Как дачный саквояж, и зонт японский –
Чужое всё! — И только твёрдый взгляд
Как вызов, да ещё сухие губы
Надменные… Зачем, зачем всю жизнь
Я догонял тебя? Теперь я знаю,
Что первая любовь обречена,
Но медлю почему-то…
И ни слова о самом главном, о том, что любовь эта живет, но в том глубинном, о чем не сказать словами.
Вся поэма словами говорит только о том, чего уже нет:
«Я все забыл, я ничего не помню…»— настаивает Чухонцев, и с каждой следующей строчкой, утверждающей гибель прошлого, убеждаешься в обратном! Главное не высказано словами, по сути смысл «затекста» противоположен буквальному смыслу текста!

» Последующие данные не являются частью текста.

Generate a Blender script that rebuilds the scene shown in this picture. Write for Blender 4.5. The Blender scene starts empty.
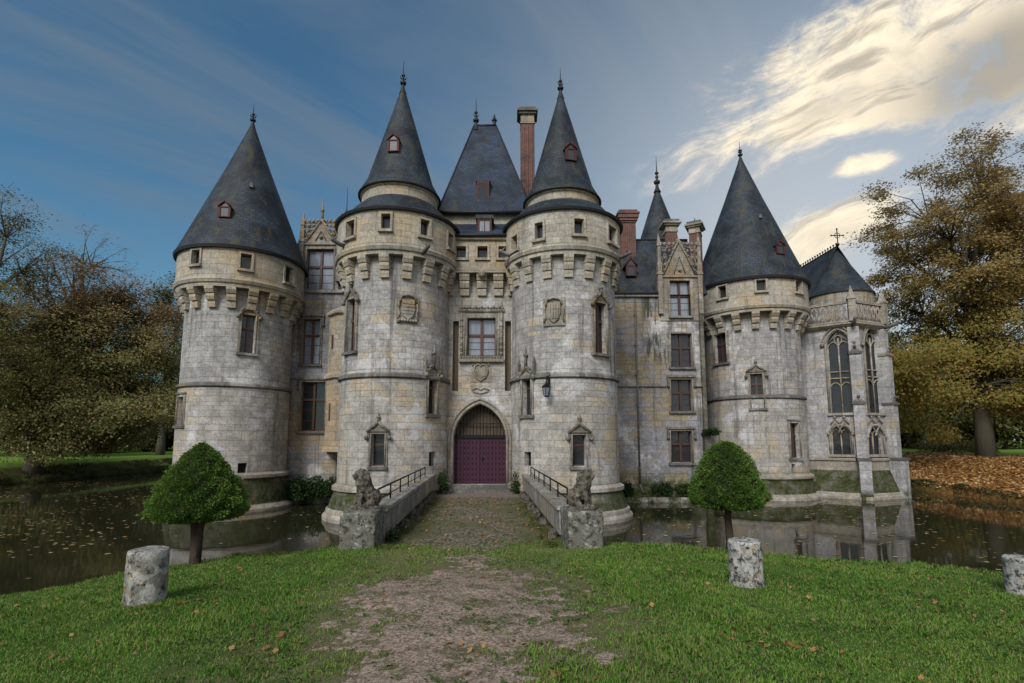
import bpy, math, random
import numpy as np
from mathutils import Vector, Matrix
R_ = math.radians
rng = np.random.default_rng(7)
random.seed(7)
SC = bpy.context.scene
COL = SC.collection

# ------------------------------------------------------------------ camera
EYE = 3.6                      # above the moat water (z = 0)
PITCH = R_(6.5)
YPP = 440.0 - 512 * math.tan(PITCH)
cam_d = bpy.data.cameras.new('camera')
cam_d.sensor_width = 36.0
cam_d.lens = 18.0
cam_d.shift_y = (YPP - 341.5) / 1024.0
cam_d.clip_end = 3000
cam_d.clip_start = 0.05
cam = bpy.data.objects.new('camera', cam_d)
COL.objects.link(cam)
cam.location = (0, 0, EYE)
cam.rotation_euler = (math.pi / 2 + PITCH, 0, 0)
SC.camera = cam

# ------------------------------------------------------------------ light
KEY_EL, KEY_AZ = R_(38), R_(205)   # azimuth clockwise from +Y: front key, added behind the viewer, a little to one side
world = bpy.data.worlds.new('World')
SC.world = world
world.use_nodes = True
front_key_d = bpy.data.lights.new('sun', 'SUN')  # soft key light added to brighten the castle fronts
front_key_d.energy = 2.4
front_key_d.angle = R_(24)
front_key_d.color = (1.0, 0.975, 0.945)
sun = bpy.data.objects.new('sun', front_key_d)
COL.objects.link(sun)
sdir = Vector((math.sin(KEY_AZ) * math.cos(KEY_EL), math.cos(KEY_AZ) * math.cos(KEY_EL), math.sin(KEY_EL)))
sun.rotation_euler = sdir.to_track_quat('Z', 'Y').to_euler()
sun.location = (0, -20, 40)
SC.view_settings.view_transform = 'Standard'
SC.view_settings.look = 'None'
SC.view_settings.gamma = 1.0
SC.view_settings.use_curve_mapping = False
SC.view_settings.exposure = 0.35


# ------------------------------------------------------------------ node helper
class G:
    def __init__(s, nt):
        s.nt = nt
        nt.nodes.clear()

    def n(s, typ, props=None, **inp):
        nd = s.nt.nodes.new('ShaderNode' + typ)
        for k, v in (props or {}).items():
            setattr(nd, k, v)
        for k, v in inp.items():
            s.put(nd, k.replace('_', ' '), v)
        return nd

    def put(s, nd, k, v):
        i = nd.inputs[int(k[1:])] if (k[0] == '#') else nd.inputs[k]
        if hasattr(v, 'is_output'):
            s.nt.links.new(v, i)
        elif isinstance(v, (tuple, list)) and len(v) == 3 and i.type == 'RGBA':
            i.default_value = (*v, 1)
        else:
            i.default_value = v

    def mix(s, f, a, b, blend='MIX'):
        nd = s.nt.nodes.new('ShaderNodeMix')
        nd.data_type = 'RGBA'
        nd.blend_type = blend
        nd.clamp_factor = True
        for i, v in ((0, f), (6, a), (7, b)):
            s.put(nd, '#%d' % i, v)
        return nd.outputs[2]

    def math(s, op, a, b=0.0, c=0.0, clamp=False):
        nd = s.nt.nodes.new('ShaderNodeMath')
        nd.operation = op
        nd.use_clamp = clamp
        s.put(nd, '#0', a); s.put(nd, '#1', b); s.put(nd, '#2', c)
        return nd.outputs[0]

    def vmath(s, op, a, b=(0, 0, 0)):
        nd = s.nt.nodes.new('ShaderNodeVectorMath')
        nd.operation = op
        s.put(nd, '#0', a); s.put(nd, '#1', b)
        return nd.outputs[1] if op in ('DOT_PRODUCT', 'LENGTH') else nd.outputs[0]

    def rng(s, v, a, b, c=0.0, d=1.0, smooth=True):
        nd = s.nt.nodes.new('ShaderNodeMapRange')
        nd.interpolation_type = 'SMOOTHSTEP' if smooth else 'LINEAR'
        for i, x in enumerate((v, a, b, c, d)):
            s.put(nd, '#%d' % i, x)
        return nd.outputs[0]

    def noise(s, vec, scale, detail=4.0, rough=0.55, dist=0.0):
        nd = s.n('TexNoise', Scale=scale, Detail=detail, Roughness=rough, Distortion=dist)
        s.put(nd, 'Vector', vec)
        return nd.outputs[0]

    def scalev(s, vec, sc):
        return s.vmath('MULTIPLY', vec, sc)

    def pos(s):
        return s.n('NewGeometry').outputs['Position']

    def obj(s):
        return s.n('TexCoord').outputs['Object']

    def uv(s):
        return s.n('TexCoord').outputs['UV']

    def sep(s, v):
        return s.n('SeparateXYZ', Vector=v).outputs

    def out(s, shader):
        o = s.n('OutputMaterial')
        s.nt.links.new(shader, o.inputs[0])

    def bsdf(s, color, rough=0.8, metal=0.0, bump=None, bs=0.3, bd=0.05, spec=0.3, **kw):
        b = s.n('BsdfPrincipled', Roughness=rough, Metallic=metal)
        s.put(b, 'Base Color', color)
        b.inputs['Specular IOR Level'].default_value = spec
        for k, v in kw.items():
            s.put(b, k.replace('_', ' '), v)
        if bump is not None:
            bn = s.n('Bump', Strength=bs, Distance=bd)
            s.put(bn, 'Height', bump)
            s.nt.links.new(bn.outputs[0], b.inputs['Normal'])
        s.out(b.outputs[0])
        return b


def newmat(name):
    m = bpy.data.materials.new(name)
    m.use_nodes = True
    return m, G(m.node_tree)


# ------------------------------------------------------------------ world: Nishita sky, clouds over it
def make_world():
    g = G(world.node_tree)
    sky = g.n('TexSky', dict(sky_type='NISHITA', sun_disc=False, sun_elevation=KEY_EL, sun_rotation=KEY_AZ,
                             altitude=50, air_density=1.1, dust_density=0.6, ozone_density=3.0))
    d = g.n('TexCoord').outputs['Generated']
    x, y, z = g.sep(d)
    base = g.mix(1.0, sky.outputs[0], (0.47, 0.74, 0.76), 'MULTIPLY')
    yy = g.math('MAXIMUM', y, 0.08)
    u = g.math('DIVIDE', x, yy)
    v = g.math('DIVIDE', z, yy)
    front = g.rng(y, 0.05, 0.3)
    # thin grey veil, streaked
    zz = g.math('ADD', g.math('MAXIMUM', z, 0.0), 0.22)
    pl = g.n('CombineXYZ', X=g.math('DIVIDE', x, zz), Y=g.math('DIVIDE', y, zz), Z=0.0).outputs[0]
    rot = g.n('VectorRotate', dict(rotation_type='Z_AXIS'), Vector=pl, Angle=R_(48)).outputs[0]
    st = g.scalev(rot, (1.0, 0.28, 1.0))
    veil = g.noise(st, 2.1, 8, 0.62, 0.9)
    base = g.mix(g.math('MULTIPLY', g.rng(veil, 0.40, 0.70), 0.62), base, (1.35, 1.75, 2.15))
    # paler sky towards the low evening light
    gl = g.math('POWER', g.math('MAXIMUM', g.vmath('DOT_PRODUCT', d, (0.50, 0.82, 0.27)), 0.0), 11.0)
    base = g.mix(g.math('MULTIPLY', gl, 0.9), base, (4.6, 4.9, 5.2))
    # lit cloud banks: position in a plane a unit ahead
    cr = g.n('VectorRotate', dict(rotation_type='Z_AXIS'), Angle=R_(-28),
             Vector=g.n('CombineXYZ', X=u, Y=v, Z=0.0).outputs[0]).outputs[0]
    warp = g.n('TexNoise', Scale=2.2, Detail=3.0)
    g.put(warp, 'Vector', cr)
    crw = g.vmath('ADD', cr, g.scalev(g.vmath('SUBTRACT', warp.outputs[1], (0.5, 0.5, 0.5)), (0.22, 0.16, 0.0)))
    cn = g.noise(g.scalev(crw, (1.9, 5.2, 1.0)), 1.8, 10, 0.66, 0.5)
    cf = g.noise(g.scalev(crw, (5.5, 10.0, 1.0)), 1.5, 9, 0.7, 0.25)
    cn2 = g.noise(g.scalev(crw, (1.1, 2.8, 1.0)), 1.9, 5, 0.55)

    def blob(cu, cv, lu, lv):
        # centre in (u, v), half lengths along and across the streaks
        a = R_(-28)
        ru, rv = cu * math.cos(a) - cv * math.sin(a), cu * math.sin(a) + cv * math.cos(a)
        q = g.vmath('MULTIPLY', g.vmath('SUBTRACT', crw, (ru, rv, 0)), (1 / lu, 1 / lv, 0))
        return g.rng(g.vmath('LENGTH', q), 1.25, 0.25)
    m1 = blob(0.76, 0.785, 0.54, 0.165)
    m2 = blob(0.645, 0.405, 0.22, 0.075)
    m3 = blob(0.722, 0.56, 0.085, 0.034)
    m4 = blob(1.16, 0.86, 0.42, 0.17)
    mm = g.math('MAXIMUM', g.math('MAXIMUM', m1, m2), g.math('MAXIMUM', m3, g.math('MULTIPLY', m4, 0.95)))
    dens = g.rng(g.math('ADD', g.math('MULTIPLY', mm, 0.46), g.math('ADD', g.math('MULTIPLY', cn, 1.05), g.math('MULTIPLY', cf, 0.70))), 0.93, 1.32)
    dens = g.math('MULTIPLY', dens, front)
    dens = g.math('MULTIPLY', dens, g.rng(mm, 0.02, 0.3))
    cs = g.noise(g.scalev(crw, (1.3, 8.5, 1.0)), 2.0, 7, 0.6, 0.3)
    shade = g.math('MAXIMUM', g.math('MULTIPLY', g.rng(cs, 0.47, 0.64), 0.72), g.math('MAXIMUM', g.math('MULTIPLY', g.rng(cn2, 0.46, 0.72), 0.55), g.math('MULTIPLY', blob(1.02, 0.80, 0.34, 0.13), 0.85)))
    ccol = g.mix(shade, (9.0, 7.9, 6.0), (2.7, 2.5, 2.2))
    ccol = g.mix(g.math('MULTIPLY', g.rng(dens, 0.75, 0.1), 0.6), ccol, (6.0, 5.5, 4.8))
    col = g.mix(dens, base, ccol)
    # unseen bright overcast added behind the viewer to fill the castle front
    back = g.rng(y, 0.0, -0.5)
    bn = g.rng(g.noise(d, 2.6, 5, 0.6), 0.35, 0.65)
    col = g.mix(g.math('MULTIPLY', back, g.math('ADD', 0.45, g.math('MULTIPLY', bn, 0.5))), col, (7.6, 7.5, 7.6))
    bg = g.n('Background', Strength=0.10)
    g.put(bg, 'Color', col)
    o = g.n('OutputWorld')
    g.nt.links.new(bg.outputs[0], o.inputs[0])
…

Прошедшее не умерло, оно живее сегодняшнего. Только мысль изреченная, есть ложь.
А умение передать несказанное — вообще главное достоинство поэзии Чухонцева. Она — удавшаяся попытка поэтического реализма, и она удалась только потому, что в ней есть метафизический план, не подвластный словам. Иначе — была бы проза, с рифмой или без неё, ну, как любая провальная попытка реализма в поэзии…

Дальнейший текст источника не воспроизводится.